Write the records below out again exactly as given, with no images.

(Some records)
--------------------------------

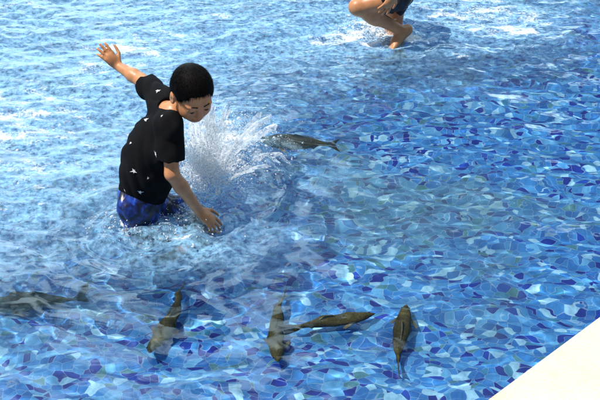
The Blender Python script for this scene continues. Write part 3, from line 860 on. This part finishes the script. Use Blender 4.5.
def film_mat():
    m = bpy.data.materials.new('water_film'); m.use_nodes = True
    nt = m.node_tree; nt.nodes.clear()
    geo = node(nt, 'ShaderNodeNewGeometry'); nz = node(nt, 'ShaderNodeTexNoise', Scale=42.0, Detail=6.0, Roughness=.7, Distortion=.6)
    nt.links.new(geo.outputs['Position'], nz.inputs['Vector'])
    rr = ramp(nt, [(.40, (.10, .10, .10)), (.62, (.9, .9, .9))]); nt.links.new(nz.outputs['Fac'], rr.inputs[0])
    tr = node(nt, 'ShaderNodeBsdfTransparent'); gs = node(nt, 'ShaderNodeBsdfGlossy', Roughness=.06)
    fr = node(nt, 'ShaderNodeFresnel', IOR=1.33)
    m0 = node(nt, 'ShaderNodeMixShader'); nt.links.new(fr.outputs[0], m0.inputs[0]); nt.links.new(tr.outputs[0], m0.inputs[1]); nt.links.new(gs.outputs[0], m0.inputs[2])
    d = node(nt, 'ShaderNodeBsdfDiffuse'); d.inputs[0].default_value = (.93, .95, .96, 1)
    tl = node(nt, 'ShaderNodeBsdfTranslucent'); tl.inputs[0].default_value = (.93, .95, .96, 1)
    m1 = node(nt, 'ShaderNodeMixShader'); m1.inputs[0].default_value = .5; nt.links.new(d.outputs[0], m1.inputs[1]); nt.links.new(tl.outputs[0], m1.inputs[2])
    m2 = node(nt, 'ShaderNodeMixShader'); nt.links.new(rr.outputs[0], m2.inputs[0]); nt.links.new(m0.outputs[0], m2.inputs[1]); nt.links.new(m1.outputs[0], m2.inputs[2])
    out = node(nt, 'ShaderNodeOutputMaterial'); nt.links.new(m2.outputs[0], out.inputs[0])
    return m
M_film = film_mat()
def add_film(o, parts):
    me = o.data; vs = np.array([v.co[:] for v in me.vertices]); fs = [tuple(p.vertices) for p in me.polygons]; n0 = len(fs)
    n = len(vs); vv = [vs]
    for a, b in parts:
        vv.append(a); fs += [tuple(int(x) + n for x in q_) for q_ in b]; n += len(a)
    m2 = mesh(o.name, np.vstack(vv), fs)
    m2.materials.append(me.materials[0]); m2.materials.append(M_film)
    for p in m2.polygons[n0:]: p.material_index = 1
    o.data = m2
b4 = burst(9000, G(202, 188), V(.05, .09, .01), dirs_boy, (.7, 2.5), .05, .30, .0007)
p_, r_, v_ = cat3(b1, b2, b3, b4)
sp1 = drops('splash', p_, r_, v_, M_drop, 'white spray thrown up in front of the bending boy')
cs = G(204, 183)
add_film(sp1, [curtain(cs, .03, 10, 150, 66, 2.45, .23, 1, .3), curtain(cs + V(.02, .06, 0), .04, 0, 150, 58, 2.2, .22, 2, .4),
               curtain(cs + V(.03, .02, 0), .06, -30, 130, 50, 1.75, .20, 3, .5), curtain(cs, .02, 20, 140, 72, 2.55, .24, 4, .45)])
def dirs_p2(n):
    az = rng.uniform(R(60), R(200), n); el = rng.uniform(R(25), R(70), n)
    return np.stack([np.cos(az) * np.cos(el), np.sin(az) * np.cos(el), np.sin(el)], -1)
c1 = burst(2200, G(384, 36), V(.06, .06, .01), dirs_p2, (.5, 1.7), .03, .24, .0016)
drops('splash', *c1, M_drop, 'white spray behind the kicked-up leg of the wading child')
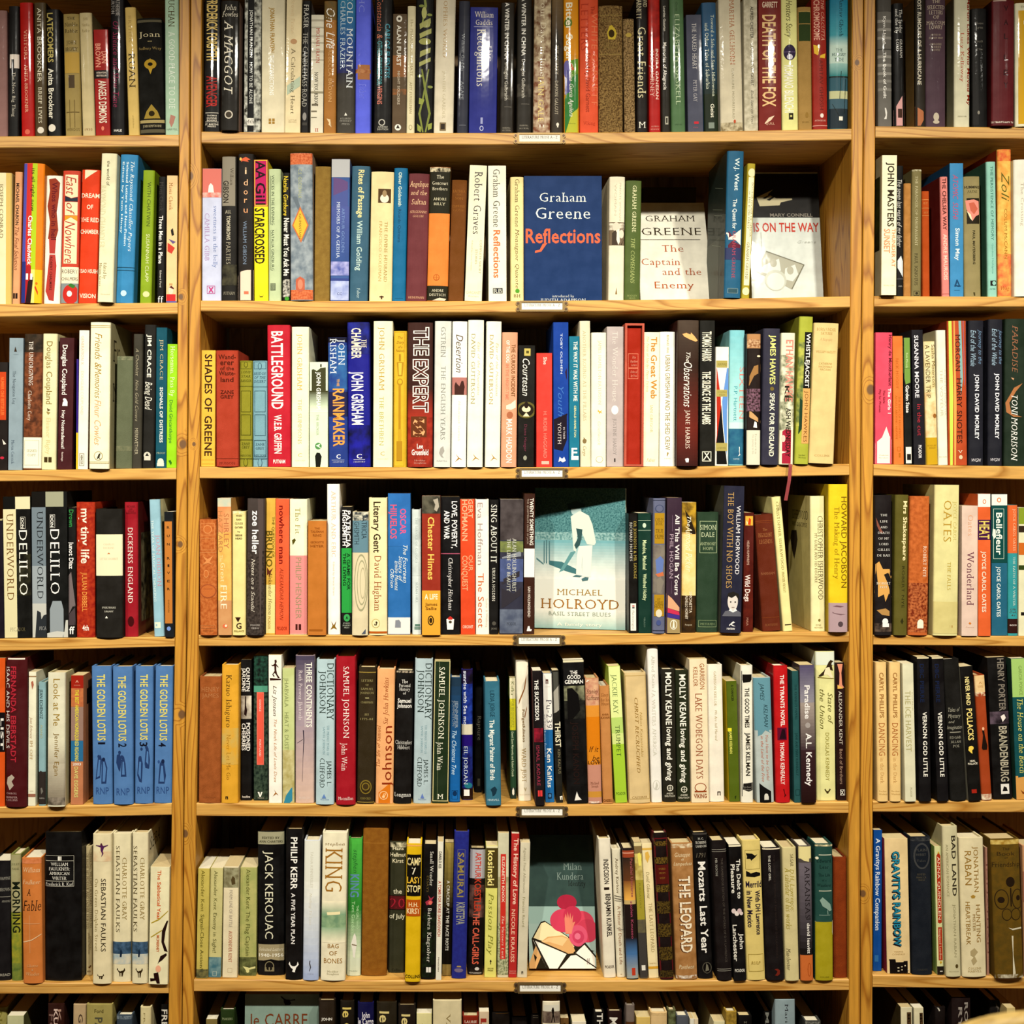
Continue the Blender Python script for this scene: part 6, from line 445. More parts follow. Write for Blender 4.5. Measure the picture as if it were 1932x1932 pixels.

--------------------------------

> [WORKED SOLUTION]
The Blender Python script for this scene continues. Write part 3, from line 860 on. This part finishes the script. Use Blender 4.5.
def film_mat():
    m = bpy.data.materials.new('water_film'); m.use_nodes = True
    nt = m.node_tree; nt.nodes.clear()
    geo = node(nt, 'ShaderNodeNewGeometry'); nz = node(nt, 'ShaderNodeTexNoise', Scale=42.0, Detail=6.0, Roughness=.7, Distortion=.6)
    nt.links.new(geo.outputs['Position'], nz.inputs['Vector'])
    rr = ramp(nt, [(.40, (.10, .10, .10)), (.62, (.9, .9, .9))]); nt.links.new(nz.outputs['Fac'], rr.inputs[0])
    tr = node(nt, 'ShaderNodeBsdfTransparent'); gs = node(nt, 'ShaderNodeBsdfGlossy', Roughness=.06)
    fr = node(nt, 'ShaderNodeFresnel', IOR=1.33)
    m0 = node(nt, 'ShaderNodeMixShader'); nt.links.new(fr.outputs[0], m0.inputs[0]); nt.links.new(tr.outputs[0], m0.inputs[1]); nt.links.new(gs.outputs[0], m0.inputs[2])
    d = node(nt, 'ShaderNodeBsdfDiffuse'); d.inputs[0].default_value = (.93, .95, .96, 1)
    tl = node(nt, 'ShaderNodeBsdfTranslucent'); tl.inputs[0].default_value = (.93, .95, .96, 1)
    m1 = node(nt, 'ShaderNodeMixShader'); m1.inputs[0].default_value = .5; nt.links.new(d.outputs[0], m1.inputs[1]); nt.links.new(tl.outputs[0], m1.inputs[2])
    m2 = node(nt, 'ShaderNodeMixShader'); nt.links.new(rr.outputs[0], m2.inputs[0]); nt.links.new(m0.outputs[0], m2.inputs[1]); nt.links.new(m1.outputs[0], m2.inputs[2])
    out = node(nt, 'ShaderNodeOutputMaterial'); nt.links.new(m2.outputs[0], out.inputs[0])
    return m
M_film = film_mat()
def add_film(o, parts):
    me = o.data; vs = np.array([v.co[:] for v in me.vertices]); fs = [tuple(p.vertices) for p in me.polygons]; n0 = len(fs)
    n = len(vs); vv = [vs]
    for a, b in parts:
        vv.append(a); fs += [tuple(int(x) + n for x in q_) for q_ in b]; n += len(a)
    m2 = mesh(o.name, np.vstack(vv), fs)
    m2.materials.append(me.materials[0]); m2.materials.append(M_film)
    for p in m2.polygons[n0:]: p.material_index = 1
    o.data = m2
b4 = burst(9000, G(202, 188), V(.05, .09, .01), dirs_boy, (.7, 2.5), .05, .30, .0007)
p_, r_, v_ = cat3(b1, b2, b3, b4)
sp1 = drops('splash', p_, r_, v_, M_drop, 'white spray thrown up in front of the bending boy')
cs = G(204, 183)
add_film(sp1, [curtain(cs, .03, 10, 150, 66, 2.45, .23, 1, .3), curtain(cs + V(.02, .06, 0), .04, 0, 150, 58, 2.2, .22, 2, .4),
               curtain(cs + V(.03, .02, 0), .06, -30, 130, 50, 1.75, .20, 3, .5), curtain(cs, .02, 20, 140, 72, 2.55, .24, 4, .45)])
def dirs_p2(n):
    az = rng.uniform(R(60), R(200), n); el = rng.uniform(R(25), R(70), n)
    return np.stack([np.cos(az) * np.cos(el), np.sin(az) * np.cos(el), np.sin(el)], -1)
c1 = burst(2200, G(384, 36), V(.06, .06, .01), dirs_p2, (.5, 1.7), .03, .24, .0016)
drops('splash', *c1, M_drop, 'white spray behind the kicked-up leg of the wading child')
Continue the Blender Python script for this scene: part 6, from line 445. More parts follow. Write for Blender 4.5. Measure the picture as if it were 1932x1932 pixels.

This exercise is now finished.